Non importa se il Financial Times l’ha messo in zona retrocessione nella classifica dei ministri economici europei. Ai mercati finanziari Tremonti continua a piacere. O meglio, nella situazione attuale sembra essere percepito come il male minore per un paese che rischia di essere travolto dalla crisi del debito. Il premio che gli investitori chiedono per detenere titoli di stato italiani (rispetto ai titoli tedeschi) è sceso dal 2,12% all’1,54% in una settimana. L’emergenza sembra essere rientrata. Ma se dopo il 14 dicembre l’Italia diventerà ingovernabile, o se Berlusconi rimarrà aggrappato a una manciata di voti, le cose potrebbero prendere una brutta piega. Questo almeno è quello che si legge sulla stampa finanziaria internazionale. Cosa può salvare l’Italia dal baratro? “La continuità nella politica fiscale, garantita dall’attuale ministro dell’economia”.

“Se Berlusconi sarà sconfitto dal voto di sfiducia e si formerà un governo di transizione molto probabilmente il ministro dell’economia Tremonti sarà chiamato a giocare un ruolo di primo piano”, scriveva ieri il Wall Street Journal. “In tal caso la crisi politica italiana non diventerà un problema dal punto di vista economico, perché non ci sarà un cambiamento significativo nella politica fiscale”.

Intervistata da Bloomberg, Lavinia Santovetti, economista (italiana) della banca di investimenti Nomura a Londra, la mette giù in modo più esplicito: “Se Berlusconi ce la farà, Tremonti rimarrà al suo posto e questa sarà vista come una buona notizia dai mercati. In qualche modo Tremonti è riuscito a mantenere le finanze pubbliche sotto controllo”.

Il debito pubblico italiano è esploso a 1.800 miliardi di euro ed equivale al 118% del prodotto interno lordo. In Europa siamo secondi solo alla Grecia. Ma il deficit per il 2010 sarà “solo” del 5% (contro il 7,7% della Francia e il 9,3% della Spagna), non abbiamo avuto una bolla immobiliare, le banche sono tutto sommato in buone condizioni e l’indebitamento delle famiglie è molto limitato rispetto ai livelli di Spagna e Portogallo. “Tutto merito delle politiche di rigore fiscale degli ultimi anni”, scrivono in coro i giornalisti finanziari delle maggiori testate europee.

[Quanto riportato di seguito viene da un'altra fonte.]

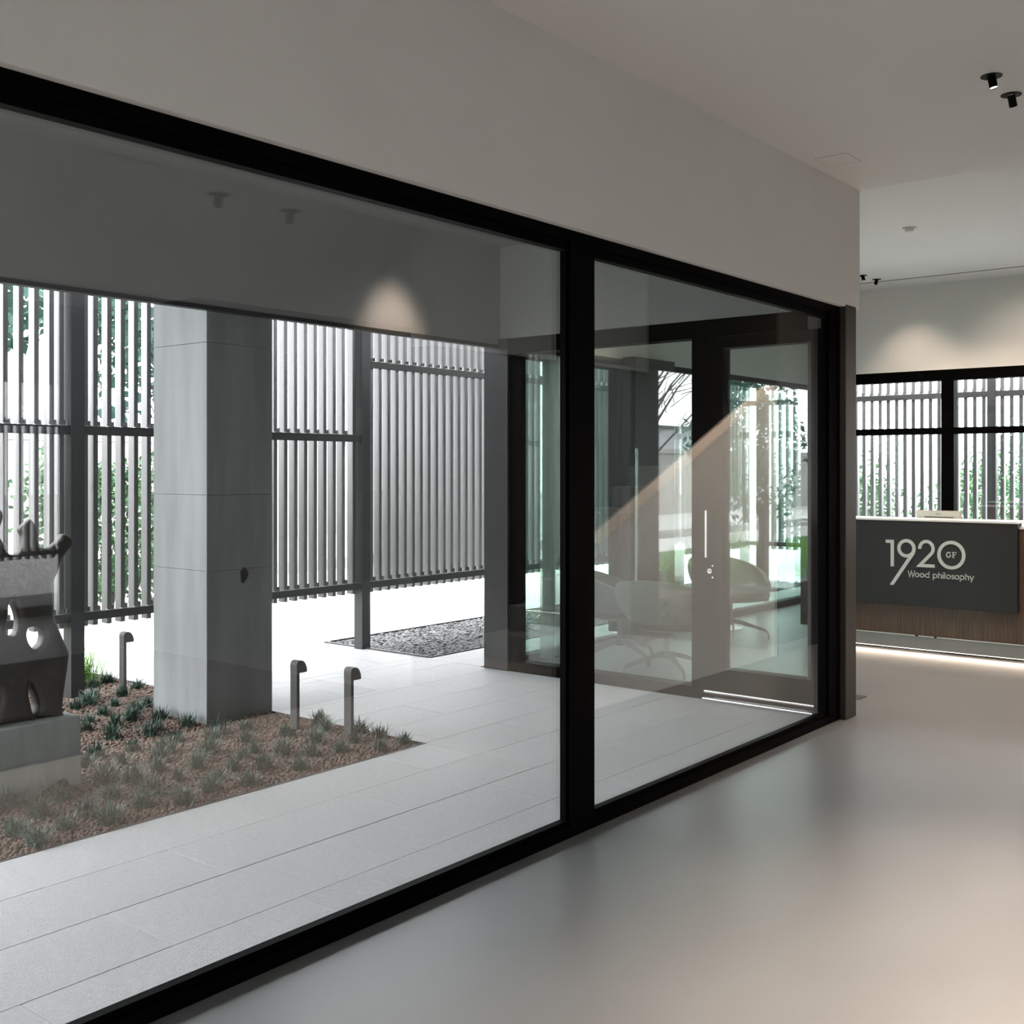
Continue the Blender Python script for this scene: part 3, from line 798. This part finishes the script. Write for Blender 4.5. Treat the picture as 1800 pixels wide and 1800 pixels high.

Il vero problema dell’Italia è che da anni non cresce più. Negli ultimi dieci anni siamo cresciuti mediamente dello 0,54% all’anno. I consumi sono cronicamente al palo e, secondo gli analisti, l’elevata propensione al risparmio delle famiglie è in realtà “il riflesso di politiche di welfare inadeguate e della mancanza di fiducia nel sistema pensionistico”, come si ricorda di dire Reuters. In pratica i cittadini italiani continuano a risparmiare, nonostante tutto, perché non si fidano di chi li governa.

Come se non bastasse, la produttività del nostro paese è inferiore del 24% rispetto a quella degli USA e del 10% rispetto ai quindici paesi più importanti dell’Unione Europea. La percentuale di donne e giovani che lavorano è tra le più basse in Europa, mentre le imprese “abusano di contratti a breve termine, senza investire nello sviluppo delle persone”, come ricorda il Wall Street Journal.

Il problema, in sostanza, è strutturale. E per risolverlo la calcolatrice del ragionier Tremonti servirà a ben poco.